Partir un jour, sans bagage… C’est le concept de « l’extreme day tripping ». On file en avion le matin et on revient chez soi le soir même. Cet aller-retour express est censé vous faire apprécier une destination en moins de vingt-quatre heures, le vrai plaisir étant d’avoir économisé le prix d’une nuit d’hôtel. La tendance nous vient des Britanniques. Chez eux, le réseau ferroviaire est tellement défectueux et coûteux qu’il est souvent plus rentable de prendre l’avion en passant par une capitale étrangère pour passer d’une ville anglaise à une autre. Mais le mouvement est aussi porté par les compagnies low cost qui ont réussi à maintenir leurs prix cassés. Et cela marche : le marché des vols pour des séjours ultracourts s’envole. Après celui de la fast fashion, il faudra sans doute faire le bilan carbone et économique du « fast travel », l’un comme l’autre s’avérant délétères.
DIS-MOI AVEC QUI TU PARS, JE TE DIRAI OÙ ALLER…
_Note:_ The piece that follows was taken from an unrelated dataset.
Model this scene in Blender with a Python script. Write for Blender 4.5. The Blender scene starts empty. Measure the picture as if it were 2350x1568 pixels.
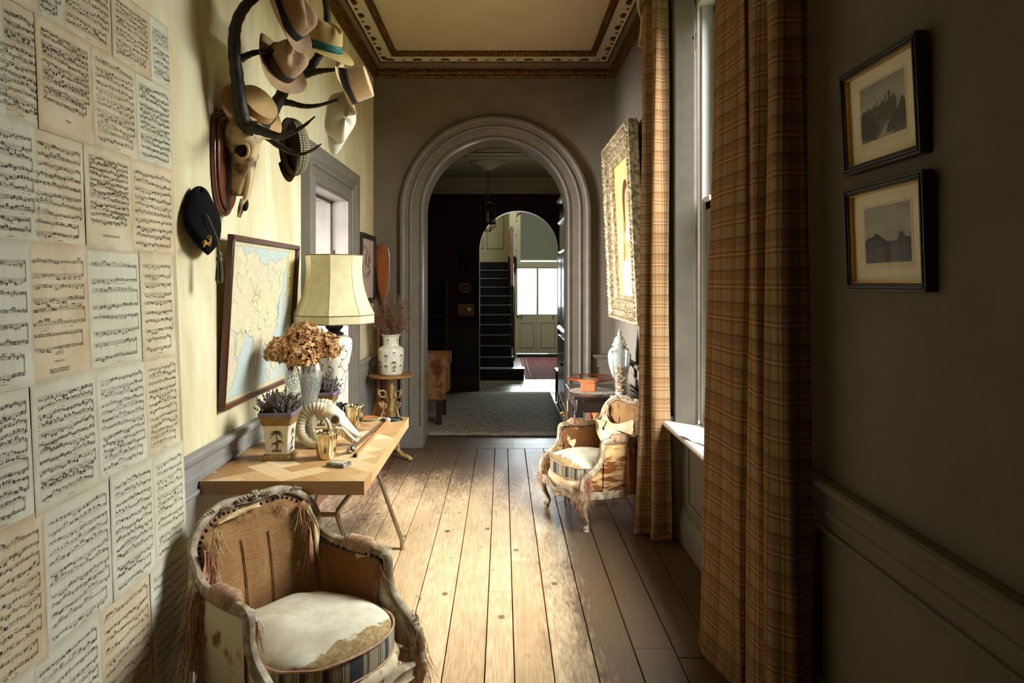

À la mer ou à la montagne, telle n’est plus tellement la question. Un voyage réussi tient surtout compte de la taille du groupe avec lequel on s’embarque. Et sur TikTok, les conseils se segmentent clairement sur ce critère. Les plans « en amoureux » égrainent des hôtels avec piscine et coupe de champagne pour 99 euros ou, plus roots, des nuits dans des cabanes en forêt (avec tout de même jacuzzi et brunch continental à déguster dans un lit king size parce qu’on est amoureux, mais qu’on n’a pas choisi la vie de Robin des bois non plus). Sous le hashtag #voyageravecbébé, les jeunes parents trouvent toutes les astuces pour emmener junior partout, comme ce coussin à bretelles qui vous transforme en chaise haute ou ce casque pour que votre petit ange ne soit jamais perturbé par les bruits extérieurs. Pour les tribus plus nombreuses, le #voyageenfamille vous montre comment dépenser moins de 100 euros par jour à quatre, ou juste combien vos gamins seraient photogéniques sur une plage des Maldives. Mais tous les formats de groupes trouveront des recos spécifiques : les girls trips (où on découvre qu’on peut « twerker » dès l’aéroport) ou les voyages entre potes, en parfaite mixité ou pas. Pour les voyages gay-friendly, les conseils des meilleures destinations sont légion[sv2], d’autant que certaines sont à présent déconseillées (les USA ont chuté dans le classement).
AU KLM
Mais le vrai luxe, la véritable volupté, consistent pour beaucoup à se mettre au calme. Pour les uns, il s’agit de se tenir le plus loin possible des marmots – des leurs comme de ceux des autres. Car le ravissement de la piscine n’a pas le même goût sans les cris des enfants – et leurs petits pipis d’ange. Les destinations « no child just travel » favorisent les croisières option sans gamins et les hôtels formule all inclusive – avec cocktails servis à toute heure sous le parasol. Pour d’autres, l’enchantement réside dans les retraites spirituelles. Méditation, introspection, contemplation…, les voies de l’âme peuvent passer par Compostelle ou par la Mecque, mais les athées documentent aussi leurs séjours guérisseurs à Bali ou leurs prises d'ayahuasca au Pérou (moins glamours que les bains d’huile avec option nénuphar…). Mais tous revendiquent d’avoir réussi à couper avec leur quotidien, de s’être reconnectés au silence, à la nature et à soi sans culpabilité. Car si la problématique de nos bilans carbone n’a pas changé, les élans du flygskam (équivalent suédois de l’expression anglaise « flight shame » – la honte de prendre l’avion) semblent être passés de mode.